Peninsular Pavilions: Three Piece House

This comfortable and unpretentious home by Trias is remarkably of its place and creates a compelling dialogue with the fabric of the neighbourhood.

Stockton, bounded by the Hunter River on the northern edge of Newcastle, has a suburban character reflective of life on the peninsula. Despite it’s proximity to the city, this place is innately peripheral, a suburb edged by a complex topographic boundary that shifts between mangrove embankment, riverfront promenade and vast stretches of open coastline. This definitive margin between land and water is skirted by a perimeter of sprawling parkland that creates a public border to the suburb. The shared terrain forms a democratic edge that is peppered with neighbourhood landmarks. These monuments to recreation signify an additional boundary condition that is tenuous and blurred and is repeated throughout the suburb. Offering a counter balance to the unnavigable shoreline, the cricket pitch is subtly delineated in the expansive turfed lawn and the oval is loosely distinguished by a colonnade of ubiquitous Norfolk Island pines. Located on a corner block adjacent to the oval, Three Piece House sits at the threshold between the shared communal edge of Stockton and the more private neighbourhood streetscape.

Trias directors Jennifer McMaster and Jonathon Donnelly designed the house for a retired couple from Sydney, and the dwelling has helped to stitch the lives of its owners into the fabric of the neighbourhood. Through an architectural response that is remarkably of its place, the architects have finessed the suburban vernacular into an architecture that is comfortable and unpretentious. Adopting the vestigial form of its neighbours, the house is outwardly elemental. The brick plinth, pitched roofs, corner windows and chimney are derived from the pattern language of the suburb. These elements have been foregrounded in the elevation hierarchy and appropriated in a manner that initiates patterns of habitation. Presenting a response to context that goes beyond being a collection of references, the architectural manoeuvres throughout Three Piece House make legible the idiosyncratic patterns of dwelling that have shaped the character of this coastal suburb. With the house as a reference point, the layered patterns of its surrounds are given clarity as a series of habitable edges, thresholds and shifting boundaries.

Operating as a diagram for the general habitation of Stockton, the house is distilled to a public edge with a semi-private middle that is set within bounded land. The site itself is sunken, an anomaly that is acknowledged by a series of low rendered brick walls. Positioned to formalize the street corner, the walls are interrupted by two brick entry paths and edged with native groundcover that will partially obscure the walls over time. This pattern is repeated along the streetscape, where sandy front gardens are allowed to creep into the median strip. In a gesture that extends the public domain and allows the owners of the house to participate in customary front yard barbecues, the house is pulled generously off the site boundaries. An exercise in modesty, the house exemplifies the Trias rhetoric that advocates for “less but better.” As a result, the experience of dwelling in this house occurs at its edges, allowing a pattern of occupation befitting its site.

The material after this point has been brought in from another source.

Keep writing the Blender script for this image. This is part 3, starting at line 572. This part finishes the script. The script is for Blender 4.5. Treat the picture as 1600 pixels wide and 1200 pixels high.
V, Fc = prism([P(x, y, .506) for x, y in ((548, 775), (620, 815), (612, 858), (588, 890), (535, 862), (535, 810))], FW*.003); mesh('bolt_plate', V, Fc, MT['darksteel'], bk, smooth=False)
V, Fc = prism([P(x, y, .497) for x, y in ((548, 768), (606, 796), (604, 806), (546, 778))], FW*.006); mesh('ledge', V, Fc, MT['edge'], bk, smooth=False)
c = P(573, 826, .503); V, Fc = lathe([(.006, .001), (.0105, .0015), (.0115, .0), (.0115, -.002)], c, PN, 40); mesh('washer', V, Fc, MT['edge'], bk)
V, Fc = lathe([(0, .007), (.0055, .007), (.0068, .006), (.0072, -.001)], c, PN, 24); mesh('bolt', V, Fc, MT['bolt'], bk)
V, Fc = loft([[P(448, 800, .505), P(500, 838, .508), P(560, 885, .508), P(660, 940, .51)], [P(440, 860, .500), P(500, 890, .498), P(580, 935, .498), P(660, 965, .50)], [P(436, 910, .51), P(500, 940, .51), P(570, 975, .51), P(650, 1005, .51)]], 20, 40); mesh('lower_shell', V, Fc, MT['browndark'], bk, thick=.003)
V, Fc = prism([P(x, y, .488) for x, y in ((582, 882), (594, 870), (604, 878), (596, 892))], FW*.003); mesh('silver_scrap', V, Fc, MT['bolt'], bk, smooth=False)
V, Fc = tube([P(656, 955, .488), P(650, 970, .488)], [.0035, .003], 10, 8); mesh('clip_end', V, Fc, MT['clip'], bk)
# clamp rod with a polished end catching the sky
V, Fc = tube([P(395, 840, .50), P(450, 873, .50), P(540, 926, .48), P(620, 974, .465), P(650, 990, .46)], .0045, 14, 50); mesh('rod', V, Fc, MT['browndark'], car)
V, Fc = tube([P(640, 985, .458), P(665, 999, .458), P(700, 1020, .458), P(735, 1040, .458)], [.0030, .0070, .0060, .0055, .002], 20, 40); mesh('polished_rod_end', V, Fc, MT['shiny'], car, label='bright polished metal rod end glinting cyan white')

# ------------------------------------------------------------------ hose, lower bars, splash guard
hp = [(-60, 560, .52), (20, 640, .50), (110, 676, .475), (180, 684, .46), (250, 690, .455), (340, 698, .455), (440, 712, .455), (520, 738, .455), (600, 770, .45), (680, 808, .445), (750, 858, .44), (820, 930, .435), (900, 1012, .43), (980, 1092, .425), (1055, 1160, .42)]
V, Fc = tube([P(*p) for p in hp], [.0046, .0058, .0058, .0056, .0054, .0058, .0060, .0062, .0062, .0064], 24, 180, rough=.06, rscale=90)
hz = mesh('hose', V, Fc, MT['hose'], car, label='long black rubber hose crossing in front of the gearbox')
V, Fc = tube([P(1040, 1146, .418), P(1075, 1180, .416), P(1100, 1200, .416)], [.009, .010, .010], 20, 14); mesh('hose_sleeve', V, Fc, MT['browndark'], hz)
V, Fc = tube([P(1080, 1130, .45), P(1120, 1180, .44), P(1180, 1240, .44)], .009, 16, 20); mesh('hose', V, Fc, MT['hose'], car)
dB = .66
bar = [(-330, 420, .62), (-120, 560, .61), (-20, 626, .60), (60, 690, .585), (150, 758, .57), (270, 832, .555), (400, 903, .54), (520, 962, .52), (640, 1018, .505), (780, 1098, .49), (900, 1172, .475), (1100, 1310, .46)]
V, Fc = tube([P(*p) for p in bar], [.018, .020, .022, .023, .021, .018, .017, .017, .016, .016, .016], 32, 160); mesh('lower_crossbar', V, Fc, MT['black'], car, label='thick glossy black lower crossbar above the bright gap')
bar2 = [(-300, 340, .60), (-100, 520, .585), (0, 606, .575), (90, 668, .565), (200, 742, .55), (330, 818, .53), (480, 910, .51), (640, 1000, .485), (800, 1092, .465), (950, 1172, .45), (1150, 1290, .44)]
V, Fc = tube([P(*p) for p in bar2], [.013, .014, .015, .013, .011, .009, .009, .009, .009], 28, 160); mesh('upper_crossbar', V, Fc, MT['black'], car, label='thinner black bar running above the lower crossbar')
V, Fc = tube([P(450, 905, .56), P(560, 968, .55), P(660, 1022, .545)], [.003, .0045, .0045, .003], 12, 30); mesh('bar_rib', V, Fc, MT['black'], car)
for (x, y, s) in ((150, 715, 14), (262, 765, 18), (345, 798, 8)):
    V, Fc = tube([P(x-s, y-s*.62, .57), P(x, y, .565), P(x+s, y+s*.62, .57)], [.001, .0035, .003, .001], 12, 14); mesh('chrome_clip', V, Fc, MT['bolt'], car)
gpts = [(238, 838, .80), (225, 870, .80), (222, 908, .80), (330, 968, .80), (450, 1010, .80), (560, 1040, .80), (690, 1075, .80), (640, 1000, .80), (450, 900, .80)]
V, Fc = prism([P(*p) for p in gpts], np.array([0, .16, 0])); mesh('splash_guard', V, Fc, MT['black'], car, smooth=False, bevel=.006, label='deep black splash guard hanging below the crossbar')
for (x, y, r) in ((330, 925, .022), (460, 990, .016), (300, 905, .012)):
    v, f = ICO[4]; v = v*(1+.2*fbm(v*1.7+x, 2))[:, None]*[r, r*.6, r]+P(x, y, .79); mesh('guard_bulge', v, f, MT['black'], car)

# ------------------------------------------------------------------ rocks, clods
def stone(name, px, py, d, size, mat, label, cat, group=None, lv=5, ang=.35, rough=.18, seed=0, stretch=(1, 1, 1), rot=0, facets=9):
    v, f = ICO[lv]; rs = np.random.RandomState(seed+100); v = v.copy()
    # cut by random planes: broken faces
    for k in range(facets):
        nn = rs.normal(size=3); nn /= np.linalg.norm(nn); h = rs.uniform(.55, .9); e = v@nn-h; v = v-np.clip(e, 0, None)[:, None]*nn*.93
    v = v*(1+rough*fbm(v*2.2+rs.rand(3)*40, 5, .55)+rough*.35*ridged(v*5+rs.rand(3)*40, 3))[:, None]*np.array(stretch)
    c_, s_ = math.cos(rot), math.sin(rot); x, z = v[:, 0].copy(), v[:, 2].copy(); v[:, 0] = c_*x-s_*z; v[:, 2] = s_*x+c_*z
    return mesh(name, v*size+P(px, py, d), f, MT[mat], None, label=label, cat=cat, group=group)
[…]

The home is comprised of three pavilions – a living wing, sleeping wing and guest studio – and each space encourages activity at its periphery. Arranged around a courtyard, the living pavilion is shaped by a series of generous openings. The kitchen window to the east invites early morning sunlight and encourages engagement with the street, while on the opposite side of the kitchen bench, large timber doors blur the kitchen with the courtyard. In the guest studio the bed and day bed are pushed to the extremities of the building, where windows have been placed to extend the space into the garden. Throughout the house openings are made habitable by extended ledges sized for sitting and admiring views to the city.

The southern view over the river is fragmented to focus on landmarks of the city. These are the permanent fixtures of a harbour view that is made ephemeral by enormous passing coal ships. In their absence, the latent significance of these vessels is directly expressed in the rust-toned render that references the hulls of the ships. This colour forms part of a limited material palette that is consistent throughout the house and applied in a manner that exhibits a considered approach to detailing. Externally, the profile of the rough-sawn timber cladding is rescaled and separated to establish the fence line, while the masonry plinth, made of bricks salvaged from the existing bungalow, is carefully eroded to form steps, seats and raised garden beds. Inside, the matched grain of plywood joinery and raked ceilings echoes the topographic nature of the place and demonstrates an affinity with the implicit quality of the surrounds. With subtlety and a sense of reverence, Trias has created contemporary suburban architecture that forms a compelling dialogue with the fabric of the neighbourhood.